Dann hab ich mich hingesetzt und hab im Anschluss an den Schulbesuch, die Geschichten geschrieben. In einem Wusch. Vier Stück. Meine Themen drehen sich um Toleranz, Empathie und dem Miteinander. Ich hoffe, das kann man bei den Geschichten erkennen. Da das sich anders fühlen in meinem Leben immer eine große Rolle gespielt hat, war das Thema naheliegend, es in kindgerechter Sprache aufzuschreiben.
🐧 Bist du lieber auf der Bühne oder in deiner Schreibecke und entwickelst entweder das was du auf der Bühne folgen lässt bzw. für Kinder aufschreibst?
☀️ Ganz klar: Schreibecke!
🐧 Du beobachtest gerne, meist dient das auch der Ideenfindung. Wenn dich jemand beobachtet, was meinst du würde dieser Jemand für drei Dinge an dir finden.

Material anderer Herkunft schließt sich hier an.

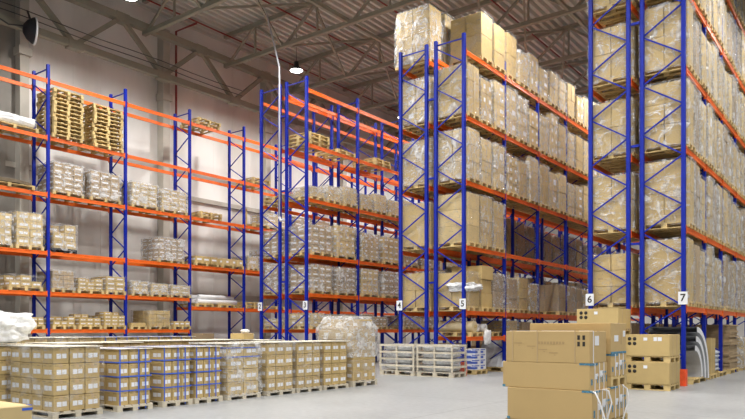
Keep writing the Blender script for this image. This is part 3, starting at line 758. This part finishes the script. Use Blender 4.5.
# floor goods under rack 5
r = root('pack_stack', (XC5-.42, YE+1.0, 0), 'blue and white packs stacked on a pallet behind the orange guard, rack five', 'stack of packs')
link('pallet', pallet_mesh(.9, .8, 'wood'), r)
for k in range(4):
    for i in range(2):
        for j in range(2):
            b = MB(); b.box(-.205, .205, -.185, .185, 0, .165, 'white'); b.box(-.207, .207, -.187, -.02, .02, .09, 'bluewhite'); b.box(-.16, .06, -.188, .188, .02, .11, 'bluewhite'); b.box(.1, .208, -.188, .1, .11, .14, 'bluewhite')
            if ('pk',) not in _cache: _cache[('pk',)] = b.mesh('pack')
            link('pack', _cache[('pk',)], r, (-.21+.42*i, -.19+.38*j, .146+.168*k), random.uniform(-.03, .03))
palB(XC5-.5, YE+3.1, 0, 'pallet under the leaning silver sheet, rack signed five', None, w=1.2)
b = MB(); b.box(-.5, .5, -.012, .012, 0, 1.05, 'silver')
for q in range(5): b.box(-.5+q*.24, -.46+q*.24, -.02, -.012, 0, 1.05, 'silver')
tag(link('silver_sheet', b.mesh('silver_sheet'), None, (XC5-.52, YE+2.62, .15), rot=(-.5, 0, 0)), 'silver sheet leaning back on a pallet beneath rack signed five', 'metal sheet')
for k, (yy, h) in enumerate(((4.6, .75), (5.8, .85), (7.2, .7), (8.6, .9), (10.0, .8), (11.4, .8))):
    load(XC5-.6, YE+yy, 0, 1.1, .9, h, 2, 2, 2, mat='cartonbrown', style='plain', wrap='wrapthin', pm='woodgrey', label='brown carton load on the floor beneath rack signed five, %s beyond the silver sheet' % ORD[k], group='floor loads beneath the rack signed five')
for k, (yy, h) in enumerate(((1.2, .7), (2.4, .8), (4.0, .7), (5.3, .85), (6.8, .7))):
    load(XC4-.6, YE+yy, 0, 1.1, .9, h, 2, 2, 2, mat='cartonbrown', style='plain', wrap=None, pm='woodgrey', label='brown carton load on the floor beneath rack signed four, %s from its end frame' % ORD[k], group='floor loads beneath the rack signed four')

# ------------------------------------------------------------------ foreground carton stack (right)
def big_carton(x0, x1, y0, y1, z0, z1, label, group='cartons of the near right stack', mat='cartonhi', marks=None):
    sx, sy, sz = x1-x0, y1-y0, z1-z0
    r = root('carton', ((x0+x1)/2, (y0+y1)/2, z0), label, 'box', group)
    bm = carton_mesh(sx, sy, sz, mat, 'bare'); link('box_body', bm, r)
    b = MB(); X, Y = sx/2, sy/2
    b.box(-X-.001, X+.001, -.03, .03, sz-.01, sz+.0015, 'tape')
    link('tape', b.mesh('tape'), r)
    if marks: marks(r, X, Y, sz)
    return r
def prt(parent, name, lst, label=None):
    b = MB()
    for a in lst: b.box(*a)
    o = link(name, b.mesh(name), parent)
    if label: o['label'] = label
    return o
CX = -3.10; F0 = 8.84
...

☀️ Schwierige Frage. Also ich nehme an, und da muss ich aus Erfahrung sprechen, es ist 1. Ruhelosigkeit. 2. Dann bin ich sehr nachdenklich. Das kann man – oft – sogar sehen. Und 3., dass hoffe ich, sieht man mir meine Offenheit, die Hilfebreitschaft und Sympathie an, die ich – für viele meiner Mitmenschen – ausstrahle. So etwas über sich selbst zu behaupten, fällt mir nicht leicht. Aber so es und auch hier bei dieser Frage muss ich mich regelrecht überwinden, das so ehrlich niederzuschreiben. Aber ja, viele finden mich authentisch und dadurch sympathisch. Das will ich nicht bestreiten. Ich bin ein freundlicher Mensch und will das auch sein. Ich bin sehr aufmerksam, was mein Umfeld betrifft.
🐧 Die schwierige Frage hast du gut genutzt und toll beantwortet. Dann möchte ich eine hoffentlich einfachere Frage anschließen: Hast du ein Vorbild?
☀️ Ich habe viele Vorbilder. Wenn ich an Poetry Slam denke, wäre das Therasa Sperling, die Frau macht mir Gänsehaut. Sebastian 23 mag ich auch. Und David Friedrich.
Als Schriftsteller stehe ich auf Sergio Bambaren. Weil er eben nicht der Masse entsprach und trotzdem sein Ding machte. Durch seinen Lebensweg und seine sozialen Projekte und wie er generell durch die Welt geht, inspiriert mich immer wieder aufs Neue. Ich schätze ihn als Mensch und als Künstler. Das kann man wohl Vorbild nennen, oder?!
🐧 Möchtest du gerne mit deiner Kunst so richtig berühmt werden?
☀️ Nein. Dafür bin ich nicht gemacht. Allerdings hätte ich nichts dagegen, dass meine Worte die Welt berühren. Das wiederum, geht halt ohne Presse und große Auftritte leider nicht. Das ist ein Zwiespalt. Ich weiß noch nicht, wohin die Reise geht. Ich sage mir, ich würde genau das Selbe machen, auch wenn mir niemand zuhört. Alles, was zurückkommt, ist mein Lebensbonus. Der Rest kommt dann von selbst.
🐧 Was wünschst du dir noch für deinen Tigerhasen?
☀️ Ganz aktuell: Das er bleiben darf, wie er ist. Ich habe gerade eine wirklich unschöne Markenschutzanklage am Hals und soll alle Exemplare vernichten. Das würde mir das Herz brechen. Und den Verstand. Er soll weiterhin Kinder stärken und seine Geschichten erzählen dürfen.
🐧 Zum Abschluss kommt unsere obligatorische Frage: Welches ist dein Lieblings-Tier aus DIE NOT IST GROSS, EINER MUSS LOS?
☀️ Der grinsende Fisch. Der mit den roten Backen! Dicht gefolgt vom Zebra. Ich mag deine Tiere alle ziemlich gern.